Data center power shifts favor BESS, solid-state transformers

Data center power infrastructure is undergoing a significant technological shift as operators navigate utility interconnection constraints and seek greater capital efficiency, according to a recent webinar hosted by Philip Shen, Managing Director and Senior Research Analyst at ROTH Capital Partners. 

The discussion, featuring Bill Mazzetti, Senior Vice President at engineering and construction firm Rosendin, detailed how on-site power delivery is moving away from traditional diesel backup toward battery storage, solid-state transformers, and high-voltage direct current (DC) architectures. 

The shift from diesel to BESS 

Historically, data center backup design relied on a 1-to-1 ratio of diesel generators to cover 100% of the facility’s load. Mazzetti noted that traditional generator backup coverage has dropped to between 15% and 40% on new projects. Hyperscale operators are increasingly using software to shift computing workloads geographically during grid disturbances, reducing the need for complete physical redundancy on-site. 

In place of diesel assets, battery energy storage systems (BESS) are becoming a standard component of new data center designs. The trend is driven by utility demand-response requirements and regional policies, such as Texas Senate Bill 6, which incentivizes on-site dispatchable power for loads exceeding 50 MVA. Mazzetti stated that BESS is now present on virtually every data center project Rosendin constructs. 

Power electronics convergence 

Data center developers are also looking to simplify the electrical powertrain to lower capital expenditures, which currently average approximately $13 million per megawatt of build capacity. 

By transitioning to solid-state transformers (SSTs) and medium-voltage UPS solutions, operators can eliminate up to two-thirds of the traditional electrical conversion steps. Mazzetti noted that vetted hardware solutions from solar inverter manufacturers, including Enphase and SolarEdge, are technically viable for these applications. 

This technological convergence represents a potential new addressable market for solar hardware manufacturers facing a slower domestic residential solar market. While large power-equipment incumbents like Vertiv, Eaton, and Schneider currently dominate the space, the demand for efficiency could drive acquisition interest in smaller, agile power-electronics players. 

Microgrids and inference nodes 

With utility interconnection queues for massive 100 MW+ training facilities extending up to seven years in some regions, developers are turning to smaller, localized solutions. 
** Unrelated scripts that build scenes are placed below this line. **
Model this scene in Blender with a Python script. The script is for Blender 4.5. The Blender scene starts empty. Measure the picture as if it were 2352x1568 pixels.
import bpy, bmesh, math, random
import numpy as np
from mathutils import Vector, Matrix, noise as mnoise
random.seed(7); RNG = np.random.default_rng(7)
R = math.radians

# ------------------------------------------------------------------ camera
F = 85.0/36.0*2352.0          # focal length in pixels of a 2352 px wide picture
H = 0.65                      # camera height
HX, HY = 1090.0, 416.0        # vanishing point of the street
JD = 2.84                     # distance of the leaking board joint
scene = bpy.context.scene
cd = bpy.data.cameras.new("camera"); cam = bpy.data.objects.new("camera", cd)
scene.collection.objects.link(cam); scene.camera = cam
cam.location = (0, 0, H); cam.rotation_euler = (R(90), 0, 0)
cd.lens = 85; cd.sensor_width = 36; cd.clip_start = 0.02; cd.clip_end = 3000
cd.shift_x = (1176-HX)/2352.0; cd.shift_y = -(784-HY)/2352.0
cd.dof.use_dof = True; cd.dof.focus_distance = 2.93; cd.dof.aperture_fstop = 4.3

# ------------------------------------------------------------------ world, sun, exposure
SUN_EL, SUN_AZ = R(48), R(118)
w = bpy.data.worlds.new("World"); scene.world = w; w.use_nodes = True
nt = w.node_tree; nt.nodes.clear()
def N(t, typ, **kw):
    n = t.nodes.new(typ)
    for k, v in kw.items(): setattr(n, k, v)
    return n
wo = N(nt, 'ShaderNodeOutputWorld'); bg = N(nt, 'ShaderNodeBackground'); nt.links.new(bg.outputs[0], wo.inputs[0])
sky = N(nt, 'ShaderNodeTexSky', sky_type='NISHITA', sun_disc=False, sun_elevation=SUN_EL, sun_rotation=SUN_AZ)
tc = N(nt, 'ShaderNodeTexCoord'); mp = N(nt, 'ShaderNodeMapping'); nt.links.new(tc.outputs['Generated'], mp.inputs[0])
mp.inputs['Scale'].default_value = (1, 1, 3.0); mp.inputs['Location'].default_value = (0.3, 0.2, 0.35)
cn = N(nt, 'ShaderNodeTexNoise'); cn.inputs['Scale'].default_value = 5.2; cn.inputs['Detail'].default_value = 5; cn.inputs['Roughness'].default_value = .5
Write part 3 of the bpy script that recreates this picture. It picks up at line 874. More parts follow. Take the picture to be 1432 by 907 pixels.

Over the next two to three years, Mazzetti expects older, legacy data centers of around 12 MW to be retrofitted and doubled in capacity using localized microgrids. These facilities will serve as “inference nodes” to process local AI workloads, bypassing the long interconnection queues associated with larger regional hubs. This trend offers a clear pipeline for commercial-and-industrial (C&I) solar and microgrid developers. 

Market outlook 

Despite the current momentum, ROTH notes that the data center capital expenditure boom is part of a cyclical trend. Mazzetti views the market as being 2.5 years into a projected seven-year cycle. 

Rosendin projects data center buildout volumes to grow at 35% to 40% annually through 2029 before cooling to a growth rate of roughly 15% in 2030, aligning with pre-AI cloud demand. 

While developer capital plans are locked in for the next three years, long-range forecasts remain uncertain. Early indicators of a potential market cool-off include a reduction in ISO interconnection grid applications, deferred orders for long-lead equipment, and a shift toward single-building contracts rather than multi-building campuses.